** start of RECORDS PROVIDED **

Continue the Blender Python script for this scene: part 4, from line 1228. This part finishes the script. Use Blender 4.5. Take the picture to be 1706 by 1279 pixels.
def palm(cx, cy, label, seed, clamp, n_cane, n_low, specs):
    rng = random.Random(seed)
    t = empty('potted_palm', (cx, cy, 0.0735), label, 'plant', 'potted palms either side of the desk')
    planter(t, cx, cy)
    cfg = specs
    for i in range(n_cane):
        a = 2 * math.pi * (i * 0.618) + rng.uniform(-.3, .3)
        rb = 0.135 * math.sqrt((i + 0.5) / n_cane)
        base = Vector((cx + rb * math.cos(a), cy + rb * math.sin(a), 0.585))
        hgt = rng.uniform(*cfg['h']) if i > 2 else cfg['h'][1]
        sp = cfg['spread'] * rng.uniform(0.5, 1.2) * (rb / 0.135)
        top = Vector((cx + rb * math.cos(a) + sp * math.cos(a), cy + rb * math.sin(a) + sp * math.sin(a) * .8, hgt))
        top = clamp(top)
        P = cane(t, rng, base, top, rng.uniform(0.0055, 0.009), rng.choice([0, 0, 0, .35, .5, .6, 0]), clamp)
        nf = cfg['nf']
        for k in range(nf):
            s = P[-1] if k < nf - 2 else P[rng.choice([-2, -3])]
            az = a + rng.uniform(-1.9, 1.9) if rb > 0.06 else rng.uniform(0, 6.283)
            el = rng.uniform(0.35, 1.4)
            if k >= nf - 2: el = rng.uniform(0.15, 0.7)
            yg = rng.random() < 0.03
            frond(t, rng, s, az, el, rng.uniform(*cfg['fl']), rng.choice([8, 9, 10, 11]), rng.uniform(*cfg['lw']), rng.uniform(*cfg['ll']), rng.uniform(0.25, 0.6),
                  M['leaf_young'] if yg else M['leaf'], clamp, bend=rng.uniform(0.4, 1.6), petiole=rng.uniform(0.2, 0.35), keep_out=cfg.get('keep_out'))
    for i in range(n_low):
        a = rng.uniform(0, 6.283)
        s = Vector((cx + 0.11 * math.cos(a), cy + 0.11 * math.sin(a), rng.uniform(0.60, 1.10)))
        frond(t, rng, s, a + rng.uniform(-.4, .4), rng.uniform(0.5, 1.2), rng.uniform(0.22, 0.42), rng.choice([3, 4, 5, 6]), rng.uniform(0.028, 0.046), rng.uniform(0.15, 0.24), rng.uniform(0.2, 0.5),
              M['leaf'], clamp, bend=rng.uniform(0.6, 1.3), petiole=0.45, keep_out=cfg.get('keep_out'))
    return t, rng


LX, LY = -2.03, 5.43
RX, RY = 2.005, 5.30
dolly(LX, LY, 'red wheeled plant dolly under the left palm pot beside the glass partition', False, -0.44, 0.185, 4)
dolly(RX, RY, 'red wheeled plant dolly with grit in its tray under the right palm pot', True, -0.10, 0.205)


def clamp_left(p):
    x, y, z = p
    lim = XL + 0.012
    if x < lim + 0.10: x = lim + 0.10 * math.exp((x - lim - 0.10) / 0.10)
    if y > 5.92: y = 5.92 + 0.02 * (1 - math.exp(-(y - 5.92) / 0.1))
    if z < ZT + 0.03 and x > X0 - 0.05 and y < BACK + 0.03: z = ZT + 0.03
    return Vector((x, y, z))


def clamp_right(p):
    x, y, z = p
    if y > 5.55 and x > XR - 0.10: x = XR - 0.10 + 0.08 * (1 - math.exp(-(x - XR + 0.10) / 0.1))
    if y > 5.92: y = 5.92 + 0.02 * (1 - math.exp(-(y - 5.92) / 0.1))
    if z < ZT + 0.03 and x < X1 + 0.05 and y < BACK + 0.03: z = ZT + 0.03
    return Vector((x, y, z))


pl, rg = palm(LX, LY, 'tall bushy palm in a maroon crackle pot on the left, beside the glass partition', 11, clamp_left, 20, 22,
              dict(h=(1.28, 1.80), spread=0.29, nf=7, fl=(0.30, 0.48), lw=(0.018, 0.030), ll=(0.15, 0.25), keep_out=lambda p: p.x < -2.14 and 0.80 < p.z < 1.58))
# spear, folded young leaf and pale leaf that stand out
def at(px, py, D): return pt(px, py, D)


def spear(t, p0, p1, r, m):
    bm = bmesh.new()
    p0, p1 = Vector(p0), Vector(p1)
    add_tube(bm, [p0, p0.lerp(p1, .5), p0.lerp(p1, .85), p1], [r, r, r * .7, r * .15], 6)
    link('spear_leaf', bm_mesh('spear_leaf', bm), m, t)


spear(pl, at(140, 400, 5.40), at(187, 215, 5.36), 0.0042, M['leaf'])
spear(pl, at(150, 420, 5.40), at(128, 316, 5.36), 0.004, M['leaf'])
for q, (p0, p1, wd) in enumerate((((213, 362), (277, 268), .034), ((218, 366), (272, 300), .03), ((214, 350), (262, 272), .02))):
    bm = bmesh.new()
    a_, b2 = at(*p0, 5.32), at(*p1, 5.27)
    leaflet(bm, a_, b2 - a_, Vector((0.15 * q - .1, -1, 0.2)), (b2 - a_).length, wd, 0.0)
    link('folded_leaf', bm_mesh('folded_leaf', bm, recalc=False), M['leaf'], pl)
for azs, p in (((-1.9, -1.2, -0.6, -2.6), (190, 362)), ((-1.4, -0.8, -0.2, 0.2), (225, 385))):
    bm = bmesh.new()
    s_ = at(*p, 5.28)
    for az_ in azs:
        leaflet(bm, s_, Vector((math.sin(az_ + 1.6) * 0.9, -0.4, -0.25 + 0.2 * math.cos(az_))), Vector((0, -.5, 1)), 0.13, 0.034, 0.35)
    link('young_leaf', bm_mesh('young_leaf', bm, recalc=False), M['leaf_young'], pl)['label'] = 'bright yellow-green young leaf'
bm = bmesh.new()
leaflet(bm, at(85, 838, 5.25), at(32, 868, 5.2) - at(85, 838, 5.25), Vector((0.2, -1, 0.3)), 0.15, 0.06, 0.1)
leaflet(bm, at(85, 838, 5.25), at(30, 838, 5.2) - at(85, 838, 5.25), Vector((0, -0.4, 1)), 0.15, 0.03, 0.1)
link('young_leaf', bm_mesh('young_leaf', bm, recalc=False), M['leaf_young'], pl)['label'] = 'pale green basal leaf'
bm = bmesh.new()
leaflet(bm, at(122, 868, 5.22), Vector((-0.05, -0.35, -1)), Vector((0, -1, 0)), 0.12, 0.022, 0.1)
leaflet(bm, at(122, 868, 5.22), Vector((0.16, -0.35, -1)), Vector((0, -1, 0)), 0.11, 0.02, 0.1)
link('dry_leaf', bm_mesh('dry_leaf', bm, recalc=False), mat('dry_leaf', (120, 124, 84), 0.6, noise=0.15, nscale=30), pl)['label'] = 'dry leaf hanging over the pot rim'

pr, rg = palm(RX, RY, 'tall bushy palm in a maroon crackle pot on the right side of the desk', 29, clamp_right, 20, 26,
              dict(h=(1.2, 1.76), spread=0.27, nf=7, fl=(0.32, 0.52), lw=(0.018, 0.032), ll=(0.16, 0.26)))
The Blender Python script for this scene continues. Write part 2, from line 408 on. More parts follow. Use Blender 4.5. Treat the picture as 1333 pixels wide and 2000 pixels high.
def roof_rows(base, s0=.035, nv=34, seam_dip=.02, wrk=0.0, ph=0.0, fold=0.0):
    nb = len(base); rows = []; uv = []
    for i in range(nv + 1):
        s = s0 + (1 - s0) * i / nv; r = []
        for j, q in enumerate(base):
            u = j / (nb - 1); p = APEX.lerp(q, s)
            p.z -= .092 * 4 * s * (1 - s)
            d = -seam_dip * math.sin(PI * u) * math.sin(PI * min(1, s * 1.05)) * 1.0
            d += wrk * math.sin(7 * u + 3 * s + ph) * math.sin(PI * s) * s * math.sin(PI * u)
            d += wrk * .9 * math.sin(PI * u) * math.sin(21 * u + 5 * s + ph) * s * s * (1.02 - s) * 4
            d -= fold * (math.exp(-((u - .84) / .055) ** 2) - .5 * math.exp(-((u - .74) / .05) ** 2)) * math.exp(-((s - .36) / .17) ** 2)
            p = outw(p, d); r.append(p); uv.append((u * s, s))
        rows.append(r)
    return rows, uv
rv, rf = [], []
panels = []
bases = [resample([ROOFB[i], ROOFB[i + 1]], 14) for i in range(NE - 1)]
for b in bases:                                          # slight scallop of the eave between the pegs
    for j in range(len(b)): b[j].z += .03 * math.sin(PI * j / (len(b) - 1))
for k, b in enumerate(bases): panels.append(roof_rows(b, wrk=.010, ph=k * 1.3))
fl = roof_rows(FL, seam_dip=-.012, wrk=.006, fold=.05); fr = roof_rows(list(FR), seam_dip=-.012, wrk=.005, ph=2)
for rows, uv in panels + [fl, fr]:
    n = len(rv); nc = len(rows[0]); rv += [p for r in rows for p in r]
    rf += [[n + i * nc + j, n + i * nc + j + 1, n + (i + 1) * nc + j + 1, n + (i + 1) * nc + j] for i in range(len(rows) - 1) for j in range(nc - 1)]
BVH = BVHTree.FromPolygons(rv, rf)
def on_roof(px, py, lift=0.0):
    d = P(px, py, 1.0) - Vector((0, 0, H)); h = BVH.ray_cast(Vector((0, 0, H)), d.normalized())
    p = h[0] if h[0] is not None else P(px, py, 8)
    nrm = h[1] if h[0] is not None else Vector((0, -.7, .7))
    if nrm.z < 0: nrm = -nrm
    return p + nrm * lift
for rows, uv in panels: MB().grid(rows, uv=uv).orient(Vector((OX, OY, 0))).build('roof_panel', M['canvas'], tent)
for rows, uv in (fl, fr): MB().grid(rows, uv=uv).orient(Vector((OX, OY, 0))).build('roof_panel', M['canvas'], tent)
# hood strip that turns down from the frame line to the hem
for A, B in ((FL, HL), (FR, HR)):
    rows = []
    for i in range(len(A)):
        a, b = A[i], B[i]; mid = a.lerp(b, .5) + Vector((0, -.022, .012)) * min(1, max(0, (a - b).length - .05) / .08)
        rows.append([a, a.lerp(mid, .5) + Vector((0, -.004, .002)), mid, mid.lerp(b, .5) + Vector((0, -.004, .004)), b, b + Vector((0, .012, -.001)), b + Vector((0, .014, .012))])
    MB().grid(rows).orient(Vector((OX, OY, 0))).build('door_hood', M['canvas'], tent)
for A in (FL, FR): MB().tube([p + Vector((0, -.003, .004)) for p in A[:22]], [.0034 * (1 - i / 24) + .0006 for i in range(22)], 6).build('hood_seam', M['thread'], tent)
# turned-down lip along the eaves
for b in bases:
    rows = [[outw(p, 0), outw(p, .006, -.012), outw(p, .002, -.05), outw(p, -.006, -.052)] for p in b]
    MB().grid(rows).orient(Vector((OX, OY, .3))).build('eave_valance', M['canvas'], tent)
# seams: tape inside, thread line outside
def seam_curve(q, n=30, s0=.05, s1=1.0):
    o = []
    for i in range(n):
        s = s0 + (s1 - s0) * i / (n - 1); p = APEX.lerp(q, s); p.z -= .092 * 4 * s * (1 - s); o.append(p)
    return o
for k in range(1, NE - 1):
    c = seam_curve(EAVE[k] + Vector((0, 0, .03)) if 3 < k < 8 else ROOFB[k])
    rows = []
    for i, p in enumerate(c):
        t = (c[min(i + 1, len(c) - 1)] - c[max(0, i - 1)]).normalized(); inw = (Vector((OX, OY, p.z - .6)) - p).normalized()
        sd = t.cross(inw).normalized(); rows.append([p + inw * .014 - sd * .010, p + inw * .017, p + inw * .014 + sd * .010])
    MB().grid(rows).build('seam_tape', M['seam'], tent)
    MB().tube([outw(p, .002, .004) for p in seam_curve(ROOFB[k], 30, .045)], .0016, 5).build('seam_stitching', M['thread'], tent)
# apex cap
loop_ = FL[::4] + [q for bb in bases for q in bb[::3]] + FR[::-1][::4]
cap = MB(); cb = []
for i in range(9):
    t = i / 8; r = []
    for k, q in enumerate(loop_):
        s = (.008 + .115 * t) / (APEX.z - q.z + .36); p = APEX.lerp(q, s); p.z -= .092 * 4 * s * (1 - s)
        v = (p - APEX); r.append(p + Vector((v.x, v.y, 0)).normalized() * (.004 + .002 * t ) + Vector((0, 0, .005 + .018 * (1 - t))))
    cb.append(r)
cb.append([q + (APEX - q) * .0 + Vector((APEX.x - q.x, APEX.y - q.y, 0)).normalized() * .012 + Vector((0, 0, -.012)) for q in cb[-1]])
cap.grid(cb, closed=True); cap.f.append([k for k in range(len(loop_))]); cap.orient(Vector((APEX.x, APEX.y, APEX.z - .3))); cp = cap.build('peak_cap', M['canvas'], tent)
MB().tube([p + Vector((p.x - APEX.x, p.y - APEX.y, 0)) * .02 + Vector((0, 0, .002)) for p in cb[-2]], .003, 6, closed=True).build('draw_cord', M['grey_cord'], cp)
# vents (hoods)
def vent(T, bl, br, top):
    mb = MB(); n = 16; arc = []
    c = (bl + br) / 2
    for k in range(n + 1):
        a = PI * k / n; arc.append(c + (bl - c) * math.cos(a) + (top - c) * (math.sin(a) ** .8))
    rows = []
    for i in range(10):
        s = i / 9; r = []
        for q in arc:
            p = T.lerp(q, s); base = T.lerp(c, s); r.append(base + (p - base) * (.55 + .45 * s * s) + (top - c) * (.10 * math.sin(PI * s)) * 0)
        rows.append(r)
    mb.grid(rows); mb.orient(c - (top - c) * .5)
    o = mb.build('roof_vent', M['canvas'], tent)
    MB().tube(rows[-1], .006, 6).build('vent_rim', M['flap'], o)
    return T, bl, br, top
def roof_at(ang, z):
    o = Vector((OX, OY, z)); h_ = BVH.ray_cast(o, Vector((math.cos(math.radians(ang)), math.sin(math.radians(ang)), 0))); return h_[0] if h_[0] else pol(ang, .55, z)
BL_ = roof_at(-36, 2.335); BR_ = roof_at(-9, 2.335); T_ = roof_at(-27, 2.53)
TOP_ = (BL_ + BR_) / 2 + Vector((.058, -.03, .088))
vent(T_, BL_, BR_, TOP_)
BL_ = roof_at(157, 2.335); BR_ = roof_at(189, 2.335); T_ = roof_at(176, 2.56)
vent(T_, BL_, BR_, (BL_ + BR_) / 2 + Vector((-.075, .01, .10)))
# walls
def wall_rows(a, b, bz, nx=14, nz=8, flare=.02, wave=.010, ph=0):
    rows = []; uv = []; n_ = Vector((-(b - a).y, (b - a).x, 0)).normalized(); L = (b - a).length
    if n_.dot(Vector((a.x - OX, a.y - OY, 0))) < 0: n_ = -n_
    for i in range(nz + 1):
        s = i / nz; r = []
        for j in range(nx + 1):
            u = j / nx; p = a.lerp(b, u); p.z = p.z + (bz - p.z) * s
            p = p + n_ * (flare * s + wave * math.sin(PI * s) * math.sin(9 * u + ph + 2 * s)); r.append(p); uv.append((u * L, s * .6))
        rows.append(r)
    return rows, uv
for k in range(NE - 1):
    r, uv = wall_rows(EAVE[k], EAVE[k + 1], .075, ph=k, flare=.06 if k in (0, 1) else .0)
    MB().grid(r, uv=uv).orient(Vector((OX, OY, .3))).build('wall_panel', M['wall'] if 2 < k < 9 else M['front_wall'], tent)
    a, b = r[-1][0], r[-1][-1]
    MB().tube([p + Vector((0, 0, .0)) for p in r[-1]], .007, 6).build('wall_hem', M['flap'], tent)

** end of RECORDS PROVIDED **

● REQUEST: Copy all lines from the listing that contain "script".

● TASK RESPONSE:
Continue the Blender Python script for this scene: part 4, from line 1228. This part finishes the script. Use Blender 4.5. Take the picture to be 1706 by 1279 pixels.
The Blender Python script for this scene continues. Write part 2, from line 408 on. More parts follow. Use Blender 4.5. Treat the picture as 1333 pixels wide and 2000 pixels high.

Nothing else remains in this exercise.